Tata Electronics breaks ground on India's first commercial chip fab in Gujarat, partnering with PSMC and ASML. The multi-billion-dollar plant targets mature nodes for EVs and smartphones.
India is getting its first commercial semiconductor fabrication plant. Tata Electronics broke ground in Dholera, Gujarat, partnering with Taiwan's PSMC and Dutch lithography supplier ASML. The multi-billion-dollar facility will mass-produce chips for electric cars, smartphones, and other electronics.
The project is the centerpiece of the Indian Semiconductor Mission, launched in December 2021 by the Ministry of Electronics and Information Technology. India imports nearly all of its chips. The government wants to cut that dependency and build local manufacturing capacity.
For companies already employing VLSI engineers in India – NVIDIA and Intel both have large design and verification teams there – the immediate readthrough is limited. Neither relies on Indian fabs for leading-edge nodes. Both source from Taiwan and South Korea. The Dholera plant will target mature nodes, 28nm and above, not the 3nm or 5nm processes that power NVIDIA's GPUs.
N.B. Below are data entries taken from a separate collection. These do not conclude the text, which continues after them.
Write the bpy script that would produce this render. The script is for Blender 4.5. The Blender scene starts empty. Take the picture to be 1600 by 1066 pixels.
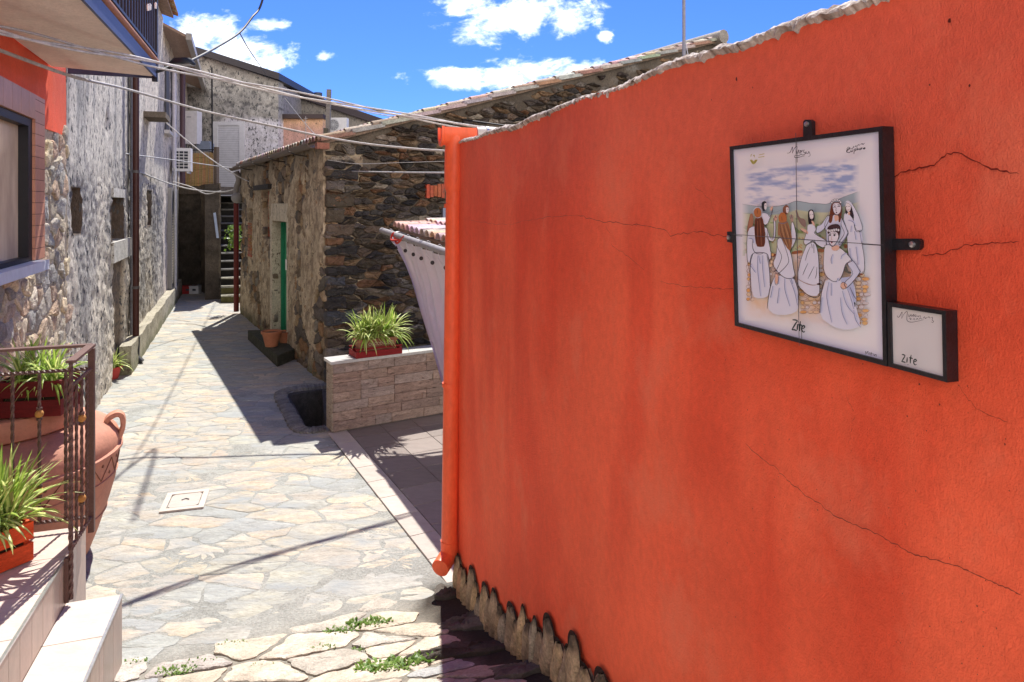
import bpy, math, random
import numpy as np
from mathutils import Vector
R = math.radians
C = bpy.context.scene.collection
# ---------------- camera, sky, sun, exposure ----------------
sc = bpy.context.scene
cam = bpy.data.objects.new('camera', bpy.data.cameras.new('camera'))
C.objects.link(cam); sc.camera = cam
cam.location = (0, 0, 2.4); cam.rotation_euler = (R(90), 0, 0)
cam.data.lens = 24.0; cam.data.sensor_width = 36.0
cam.data.shift_y = -0.1331
cam.data.clip_start = 0.05; cam.data.clip_end = 3000
SUN = Vector((-0.055, 0.67, 1.0)).normalized()
sl = bpy.data.lights.new('sun', 'SUN'); sl.energy = 4.2; sl.angle = R(0.53); sl.color = (1.0, 0.955, 0.88)
so = bpy.data.objects.new('sun', sl); C.objects.link(so)
so.rotation_euler = (-SUN).to_track_quat('-Z', 'Y').to_euler(); so.location = (0, 20, 30)
sc.view_settings.view_transform = 'Standard'; sc.view_settings.look = 'None'
sc.view_settings.gamma = 1; sc.view_settings.exposure = 1.06
sc.view_settings.use_curve_mapping = False

class NT:
    def __init__(s, tree): s.t = tree; s.n = tree.nodes; s.l = tree.links
    def N(s, typ, ins=None, **kw):
        nd = s.n.new(typ)
        for k, v in kw.items(): setattr(nd, k, v)
        for k, v in (ins or {}).items():
            sock = nd.inputs[k]
            if hasattr(v, 'is_output') or isinstance(v, bpy.types.NodeSocket): s.l.new(v, sock)
            else: sock.default_value = v
        return nd
    def M(s, op, a, b=0.0, c=None, clamp=False):
        d = {0: a, 1: b}
        if c is not None: d[2] = c
        return s.N('ShaderNodeMath', d, operation=op, use_clamp=clamp).outputs[0]
    def mix(s, f, a, b, bt='MIX'):
        nd = s.N('ShaderNodeMix', data_type='RGBA', blend_type=bt, clamp_factor=True)
        for sock, v in ((nd.inputs[0], f), (nd.inputs[6], a), (nd.inputs[7], b)):
            if isinstance(v, bpy.types.NodeSocket): s.l.new(v, sock)
            else: sock.default_value = v if not isinstance(v, tuple) or len(v) == 4 else (*v, 1)
        return nd.outputs[2]
    def noise(s, vec, scale, detail=4, rough=.6, dist=0.0):
        return s.N('ShaderNodeTexNoise', {'Vector': vec, 'Scale': scale, 'Detail': detail, 'Roughness': rough, 'Distortion': dist}).outputs[0]
    def ramp(s, f, stops):
        nd = s.N('ShaderNodeValToRGB', {'Fac': f}); e = nd.color_ramp.elements
        while len(e) < len(stops): e.new(.5)
        for i, (p, c) in enumerate(stops):
            e[i].position = p; e[i].color = (c, c, c, 1) if isinstance(c, (int, float)) else (*c, 1)
        return nd.outputs[0]

w = bpy.data.worlds.new('World'); sc.world = w; w.use_nodes = True
t = NT(w.node_tree)
for n in list(t.n): t.n.remove(n)
sky = t.N('ShaderNodeTexSky', sky_type='NISHITA', sun_disc=False)
sky.sun_elevation = math.asin(SUN.z); sky.sun_rotation = math.atan2(SUN.x, SUN.y)
sky.air_density = 1.0; sky.dust_density = 0.3; sky.ozone_density = 2.0; sky.altitude = 300
gen = t.N('ShaderNodeTexCoord').outputs['Generated']
sep = t.N('ShaderNodeSeparateXYZ', {0: gen})
yy = t.M('MAXIMUM', sep.outputs[1], 0.02)
cu = t.M('DIVIDE', sep.outputs[0], yy); cv = t.M('DIVIDE', sep.outputs[2], yy)
vec = t.N('ShaderNodeCombineXYZ', {0: cu, 1: t.M('MULTIPLY', cv, 1.7), 2: 0.0}).outputs[0]
m = None
for (px, py, a, b) in [(800, 22, 130, 44), (880, 20, 80, 34), (770, 122, 110, 20), (850, 112, 100, 24), (700, 120, 42, 16),
                       (320, 55, 75, 34), (395, 75, 70, 26), (425, 95, 60, 18), (510, 88, 22, 9), (415, 40, 35, 12), (945, 58, 14, 10), (1000, -60, 60, 30)]:
    u0, v0 = (px-800)/1067, (320-py)/1067
    du = t.M('DIVIDE', t.M('SUBTRACT', cu, u0), a/1067); dv = t.M('DIVIDE', t.M('SUBTRACT', cv, v0), b/1067)
    e = t.M('SUBTRACT', 1.0, t.M('ADD', t.M('MULTIPLY', du, du), t.M('MULTIPLY', dv, dv)))
    m = e if m is None else t.M('MAXIMUM', m, e)
m = t.M('MAXIMUM', m, -1.2)
n1 = t.noise(vec, 10.0, 10, .62, .5); n2 = t.noise(vec, 34.0, 8, .65, .3)
dens = t.M('ADD', t.M('MULTIPLY', m, .58), t.M('MULTIPLY', t.M('SUBTRACT', n1, .51), 3.4))
dens = t.M('ADD', dens, t.M('MULTIPLY', t.M('SUBTRACT', n2, .5), 1.5))
cov = t.N('ShaderNodeMapRange', {0: dens, 1: -.12, 2: .62, 3: 0.0, 4: 1.0}, interpolation_type='SMOOTHSTEP').outputs[0]
cov = t.M('MULTIPLY', cov, t.M('GREATER_THAN', sep.outputs[1], 0.05))
# unseen bright cloud added behind the camera as fill light for shaded walls
n3 = t.noise(gen, 2.6, 7, .6)
back_fill = t.N('ShaderNodeMapRange', {0: sep.outputs[1], 1: -0.05, 2: -.30, 3: 0.0, 4: 1.0}).outputs[0]
back_fill = t.M('MULTIPLY', back_fill, t.N('ShaderNodeMapRange', {0: sep.outputs[2], 1: .45, 2: .75, 3: 1.0, 4: 0.0}).outputs[0])
cov2 = t.M('MULTIPLY', t.N('ShaderNodeMapRange', {0: n3, 1: .36, 2: .50, 3: 0.0, 4: 1.0}, interpolation_type='SMOOTHSTEP').outputs[0], back_fill)
cov = t.M('MAXIMUM', cov, cov2)
shade = t.N('ShaderNodeMapRange', {0: t.M('ADD', dens, t.M('MULTIPLY', t.M('SUBTRACT', n2, .5), 1.5)), 1: .2, 2: 1.3, 3: 0.0, 4: 1.0}).outputs[0]
ccol = t.mix(shade, (4.4, 5.0, 6.0), (7.2, 7.0, 6.8))
skyc = t.mix(1.0, sky.outputs[0], (0.145, 0.26, 0.61), 'MULTIPLY')
ccol = t.mix(back_fill, ccol, (11.5, 10.7, 9.7))
col = t.mix(cov, skyc, ccol)
bg = t.N('ShaderNodeBackground', {'Color': col, 'Strength': 0.15})
t.l.new(bg.outputs[0], t.N('ShaderNodeOutputWorld').inputs[0])

# ---------------- pixel <-> place helpers (measuring only) ----------------
F = 1067.0
def ray(px, py): return ((px-800)/F, (320-py)/F)
def P(px, py, Y):
    a, b = ray(px, py); return Vector((a*Y, Y, 2.4+b*Y))
def G(px, py, z=0.0):
    a, b = ray(px, py); Y = (2.4-z)/-b; return Vector((a*Y, Y, z))
class Fr:                                  # a vertical wall's own frame: u along, z up, d out of it
    def __init__(s, p0, u, n):
        s.p0 = Vector((p0[0], p0[1])); s.u = Vector(u).normalized(); s.n = Vector(n).normalized()
    def at(s, u, z, d=0.0):
        q = s.p0 + s.u*u + s.n*d; return Vector((q.x, q.y, z))
    def hit(s, px, py, d=0.0):
        a, b = ray(px, py); p = s.p0 + s.n*d
        Y = p.dot(s.n)/(a*s.n.x + s.n.y); q = Vector((a*Y, Y)) - p
        return q.dot(s.u), 2.4+b*Y
FL = Fr((-1.68, 0), (-.372, .928), (.928, .372))
FR = Fr((1.0526, 0), (-.3117, .950), (-.950, -.3117))
FS = Fr((-2.49, 9.15), (-.504, .864), (-.864, -.504))
FG = Fr((-2.49, 9.15), (.864, .504), (.504, -.864))
FW = Fr((-1.87, 7.13), (.852, .524), (.524, -.852))
FC = Fr((-10.8, 22.5), (1, 0), (0, -1))
D1 = Vector((-.3117, .950)).normalized(); R1 = Vector((.950, .3117)).normalized()

# ---------------- numpy noise ----------------
def vnoise(x, y, seed=0):
    xi = np.floor(x).astype(np.int64); yi = np.floor(y).astype(np.int64); fx = x-xi; fy = y-yi
    fx = fx*fx*(3-2*fx); fy = fy*fy*(3-2*fy)
    def h(a, b):
        n = (a*374761393 + b*668265263 + seed*1442695041) & 0xffffffff
        n = ((n ^ (n >> 13))*1274126177) & 0xffffffff
        return ((n ^ (n >> 16)) & 0xffff)/65535.0
    return (h(xi, yi)*(1-fx)+h(xi+1, yi)*fx)*(1-fy) + (h(xi, yi+1)*(1-fx)+h(xi+1, yi+1)*fx)*fy
def fbm(x, y, o=4, seed=0):
    s = 0; a = .5; tt = 0
    for i in range(o):
        s = s+a*vnoise(x*2**i, y*2**i, seed+i*17); tt += a; a *= .5
    return s/tt
def f1(x, y, o=3, seed=0): return float(fbm(np.array([x]), np.array([y]), o, seed)[0])
def sstep(a, b, x): q = np.clip((x-a)/(b-a), 0, 1); return q*q*(3-2*q)

# ---------------- mesh builder ----------------
def worldloc(o):
    v = Vector((0, 0, 0))
    while o is not None: v = v+Vector(o.location); o = o.parent
    return v
class MB:
    def __init__(s): s.v = []; s.f = []; s.c = []; s.col = (1, 1, 1)
    def V(s, p, c=None): s.v.append(tuple(p)); s.c.append(c or s.col); return len(s.v)-1
    def Fc(s, *i): s.f.append(tuple(i))
    def box(s, c, size, ax=None):
        """c = centre, ax = x axis direction in plan"""
        x = Vector((1, 0, 0)) if ax is None else Vector((ax[0], ax[1], 0)).normalized()
        y = Vector((-x.y, x.x, 0)); z = Vector((0, 0, 1)); c = Vector(c); b = len(s.v)
        for k in (-.5, .5):
            for j in (-.5, .5):
                for i in (-.5, .5): s.V(c+x*(i*size[0])+y*(j*size[1])+z*(k*size[2]))
        for q in ((0, 2, 3, 1), (4, 5, 7, 6), (0, 1, 5, 4), (2, 6, 7, 3), (0, 4, 6, 2), (1, 3, 7, 5)): s.Fc(*[b+i for i in q])
        return s
    def fbox(s, fr, u0, u1, z0, z1, d0, d1):
        b = len(s.v)
        for d in (d0, d1):
            for z in (z0, z1):
                for u in (u0, u1): s.V(fr.at(u, z, d))
        for q in ((0, 2, 3, 1), (4, 5, 7, 6), (0, 1, 5, 4), (2, 6, 7, 3), (0, 4, 6, 2), (1, 3, 7, 5)): s.Fc(*[b+i for i in q])
        return s
    def hexa(s, pts):                       # 8 corners, bottom 4 then top 4, both going round
        b = len(s.v)
        for p in pts: s.V(p)
        for q in ((3, 2, 1, 0), (4, 5, 6, 7), (0, 1, 5, 4), (1, 2, 6, 5), (2, 3, 7, 6), (3, 0, 4, 7)): s.Fc(*[b+i for i in q])
        return s
    def prism(s, poly, z0, z1):             # plan polygon
        n = len(poly); b = len(s.v)
        for z in (z0, z1):
            for p in poly: s.V((p[0], p[1], z))
        s.f.append(tuple(range(b+n-1, b-1, -1))); s.f.append(tuple(range(b+n, b+2*n)))
        for i in range(n): j = (i+1) % n; s.Fc(b+i, b+j, b+n+j, b+n+i)
        return s
    def tube(s, pts, r, seg=8, cap=True, sq=False, twist=0.0):
        pts = [Vector(p) for p in pts]; n = len(pts); rings = []
        up = None
        for i, p in enumerate(pts):
            d = (pts[min(i+1, n-1)]-pts[max(i-1, 0)])
            if d.length < 1e-9: d = Vector((0, 0, 1))
            d.normalize()
            if up is None:
                a = Vector((0, 0, 1)) if abs(d.z) < .9 else Vector((1, 0, 0)); up = (a-d*a.dot(d)).normalized()
            else: up = (up-d*up.dot(d)).normalized()
            sd = d.cross(up); rr = r[i] if isinstance(r, (list, tuple)) else r
            rings.append([s.V(p+(up*math.cos(a)+sd*math.sin(a))*rr) for a in [2*math.pi*k/seg+twist*i+(math.pi/4 if sq else 0) for k in range(seg)]])
        for i in range(n-1):
            for k in range(seg):
                l = (k+1) % seg; s.Fc(rings[i][k], rings[i][l], rings[i+1][l], rings[i+1][k])
        if cap: s.f.append(tuple(reversed(rings[0]))); s.f.append(tuple(rings[-1]))
        return s
    def lathe(s, c, prof, seg=48, wob=None):
        c = Vector(c); rings = []
        for (r, z) in prof: rings.append([s.V(c+Vector((r*math.cos(a), r*math.sin(a), z))) for a in [2*math.pi*k/seg for k in range(seg)]])
        for i in range(len(prof)-1):
            for k in range(seg):
                l = (k+1) % seg; s.Fc(rings[i][k], rings[i][l], rings[i+1][l], rings[i+1][k])
        s.f.append(tuple(reversed(rings[0]))); s.f.append(tuple(rings[-1])); return s
    def ball(s, c, r, seg=10):
        n = seg//2; return s.lathe(c, [(r*math.sin(math.pi*(i+.02)/(n+.04)), -r*math.cos(math.pi*(i+.02)/(n+.04))) for i in range(n+1)], seg)
    def build(s, name, mat, parent=None, smooth=False, origin=None, **tags):
        me = bpy.data.meshes.new(name)
        if parent is None:
            a = np.array(s.v); og = Vector(origin) if origin else Vector((float((a[:, 0].min()+a[:, 0].max())/2), float((a[:, 1].min()+a[:, 1].max())/2), float(a[:, 2].min())))
        else: og = worldloc(parent)
        me.from_pydata([tuple(Vector(v)-og) for v in s.v], [], s.f)
        at = me.color_attributes.new('Col', 'FLOAT_COLOR', 'POINT')
        cc = np.ones((len(s.v), 4), dtype=np.float32); cc[:, :3] = np.array(s.c, dtype=np.float32)[:, :3]; at.data.foreach_set('color', cc.ravel())
        me.materials.append(mat)
        if smooth is True: me.polygons.foreach_set('use_smooth', [True]*len(me.polygons))
        o = bpy.data.objects.new(name, me); C.objects.link(o)
        if parent is None: o.location = og
        else: o.parent = parent
        if smooth == 'auto':
            me.polygons.foreach_set('use_smooth', [True]*len(me.polygons))
            try: me.set_sharp_from_angle(angle=R(38))
            except Exception: pass
        return tag(o, **tags)
def tag(o, label=None, cat=None, group=None, kind=None):
    if label: o['label'] = label
    if cat: o['category'] = cat
    if group: o['group'] = group
    if kind: o['kind'] = kind
    return o
def thing(name, loc, label, cat, group=None):
    o = bpy.data.objects.new(name, None); C.objects.link(o); o.location = loc; o.empty_display_size = .1
    return tag(o, label, cat, group)
def smooth_path(pts, n=8):
    pts = [Vector(p) for p in pts]; q = [pts[0]*2-pts[1]]+pts+[pts[-1]*2-pts[-2]]; out = []
    for i in range(1, len(q)-2):
        for k in range(n):
            t_ = k/n; a, b, c, d = q[i-1], q[i], q[i+1], q[i+2]
            out.append(.5*((2*b)+(c-a)*t_+(2*a-5*b+4*c-d)*t_*t_+(3*b-a-3*c+d)*t_**3))
    out.append(pts[-1]); return out

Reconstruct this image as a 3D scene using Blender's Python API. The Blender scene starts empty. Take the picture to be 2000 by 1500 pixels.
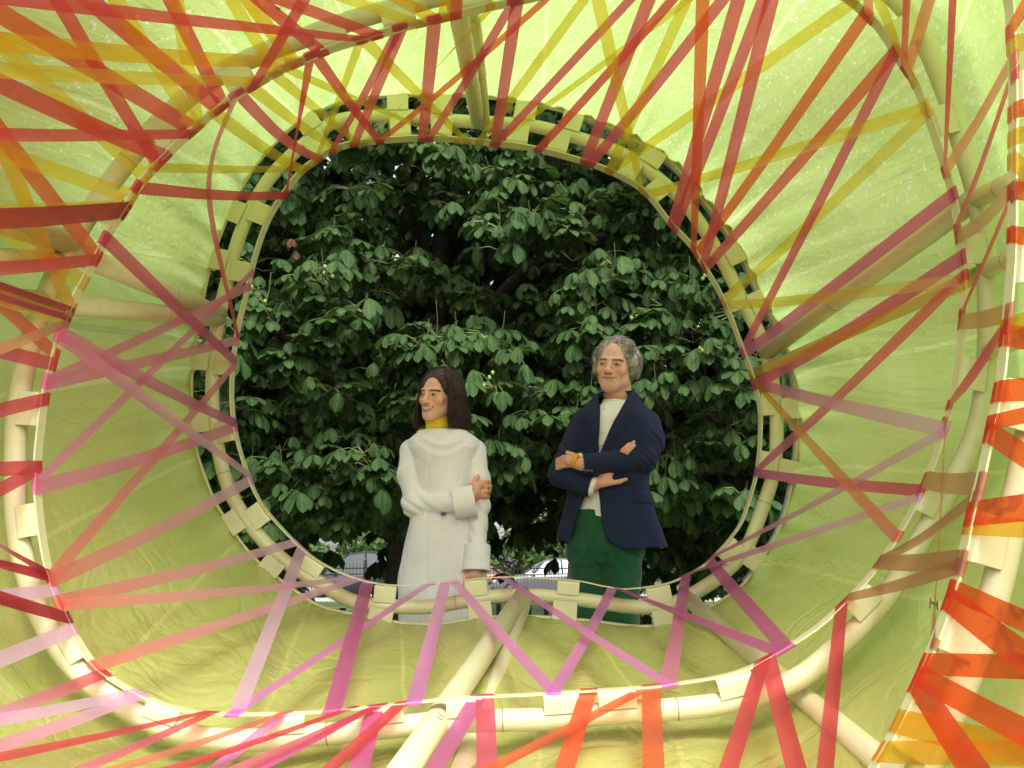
import bpy, bmesh, math, random
import numpy as np
from mathutils import Vector, Matrix

# ------------------------------------------------------------------ camera, sky, sun, exposure
SC = bpy.context.scene
COL = SC.collection
CAMZ = 0.76
TILT = math.radians(10.76)
cam_d = bpy.data.cameras.new('camera')
cam_d.lens = 36.0
cam_d.sensor_width = 36.0
cam_d.clip_end = 500
cam_d.clip_start = 0.02
cam = bpy.data.objects.new('camera', cam_d)
COL.objects.link(cam)
cam.location = (0, 0, CAMZ)
cam.rotation_euler = (math.pi / 2 + TILT, 0, 0)
SC.camera = cam

SUN_EL, SUN_AZ = math.radians(48), math.radians(168)      # azimuth: clockwise from +Y (view direction)
world = bpy.data.worlds.new('World')
SC.world = world
world.use_nodes = True
wn = world.node_tree.nodes
wl = world.node_tree.links
bg = wn['Background']
sky = wn.new('ShaderNodeTexSky')
sky.sky_type = 'NISHITA'
sky.sun_disc = False
sky.sun_elevation = SUN_EL
sky.sun_rotation = SUN_AZ
sky.air_density = 1.0
sky.dust_density = 4.0
sky.ozone_density = 1.0
hs_ = wn.new('ShaderNodeHueSaturation')          # thin overcast: the blue is washed out
hs_.inputs['Saturation'].default_value = 0.3
wl.new(sky.outputs[0], hs_.inputs['Color'])
wl.new(hs_.outputs[0], bg.inputs[0])
bg.inputs[1].default_value = 0.15
sun_d = bpy.data.lights.new('sun', 'SUN')
sun_d.energy = 1.2
sun_d.angle = math.radians(24)
sun_d.color = (1.0, 0.97, 0.92)
sun = bpy.data.objects.new('sun', sun_d)
COL.objects.link(sun)
_sd = Vector((math.sin(SUN_AZ) * math.cos(SUN_EL), math.cos(SUN_AZ) * math.cos(SUN_EL), math.sin(SUN_EL)))
sun.rotation_euler = _sd.to_track_quat('Z', 'Y').to_euler()
vs = SC.view_settings
vs.view_transform = 'Standard'
vs.look = 'None'
vs.exposure = 1.2
vs.gamma = 1.0
vs.use_curve_mapping = False
cy = SC.cycles
cy.max_bounces = 14
cy.transparent_max_bounces = 24
cy.diffuse_bounces = 6
cy.transmission_bounces = 8
cy.glossy_bounces = 3
cy.sample_clamp_indirect = 6.0
try:
    cy.use_denoising = True
except Exception:
    pass

rng = random.Random(7)
nrg = np.random.default_rng(7)

# ------------------------------------------------------------------ helpers
ST, CT = math.sin(TILT), math.cos(TILT)
def P(px, py, Y):
    """point of the upright plane at distance Y seen at photo pixel (px, py)"""
    cx, cyy = (px - 1000) / 2000.0, (750 - py) / 2000.0
    dx, dy, dz = cx, CT - cyy * ST, ST + cyy * CT
    s = Y / dy
    return np.array((dx * s, Y, CAMZ + dz * s))
def proj(p):
    x, y, z = p[..., 0], p[..., 1], p[..., 2] - CAMZ
    d = y * CT + z * ST
    u = -y * ST + z * CT
    return np.stack((1000 + 2000 * x / d, 750 - 2000 * u / d), -1)

def srgb(r, g, b):
    f = lambda c: (c / 255.0 / 12.92) if c / 255.0 <= 0.04045 else ((c / 255.0 + 0.055) / 1.055) ** 2.4
    return (f(r), f(g), f(b), 1.0)

def link(o, parent=None):
    COL.objects.link(o)
    if parent is not None:
        o.parent = parent
    return o
def tag(o, label=None, cat=None, group=None, kind=None):
    if label: o['label'] = label
    if cat: o['category'] = cat
    if group: o['group'] = group
    if kind: o['kind'] = kind
    return o
def empty(name, loc=(0, 0, 0)):
    o = bpy.data.objects.new(name, None)
    o.empty_display_size = 0.1
    o.location = loc
    return link(o)
def mesh_obj(name, verts, faces, mat=None, parent=None, smooth=True, cols=None, uvs=None):
    me = bpy.data.meshes.new(name)
    verts = np.asarray(verts, dtype=np.float32).reshape(-1, 3)
    if isinstance(faces, np.ndarray):
        n, k = faces.shape
        me.vertices.add(len(verts)); me.vertices.foreach_set('co', verts.ravel())
        me.loops.add(n * k); me.loops.foreach_set('vertex_index', faces.astype(np.int32).ravel())
        me.polygons.add(n); me.polygons.foreach_set('loop_start', np.arange(0, n * k, k, dtype=np.int32))
        try: me.polygons.foreach_set('loop_total', np.full(n, k, dtype=np.int32))
        except Exception: pass
        me.update(calc_edges=True)
    else:
        me.from_pydata([tuple(map(float, v)) for v in verts], [], faces)
    if smooth:
        me.polygons.foreach_set('use_smooth', np.ones(len(me.polygons), dtype=bool))
    if cols is not None:
        a = me.color_attributes.new('Col', 'FLOAT_COLOR', 'POINT')
        c = np.ones((len(verts), 4), np.float32); c[:, :np.asarray(cols).shape[1]] = cols
        a.data.foreach_set('color', c.ravel())
    if uvs is not None:                      # per vertex uv
        uvl = me.uv_layers.new(name='UV')
        li = np.zeros(len(me.loops), np.int32); me.loops.foreach_get('vertex_index', li)
        uvl.data.foreach_set('uv', np.asarray(uvs, np.float32)[li].ravel())
    me.update()
    if mat is not None: me.materials.append(mat)
    o = bpy.data.objects.new(name, me)
    link(o)
    if parent is not None:
        o.parent = parent
        o.matrix_parent_inverse = Matrix.Translation(-Vector(parent.location)) if parent.parent is None else Matrix.Identity(4)
    return o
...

The better market read is about the supply chain and talent pool. A functioning fab in India could attract more design work from global chipmakers, potentially compressing labor costs for certain back-end processes. It also boosts demand for equipment suppliers. ASML's lithography systems are essential for any new fab targeting competitive yields. Every incremental fab order reinforces the long-term demand story for the Dutch company.
Intel's foundry services business could benefit over time if India becomes a serious semiconductor destination. That is a multi-year question. The consortium has not disclosed construction milestones or first tool installation dates.
AlphaScala data shows ASML carrying a score of 70 (Moderate). The stock trades at $1,045, unchanged on the session. Its exposure to India is still small relative to Taiwan and South Korea.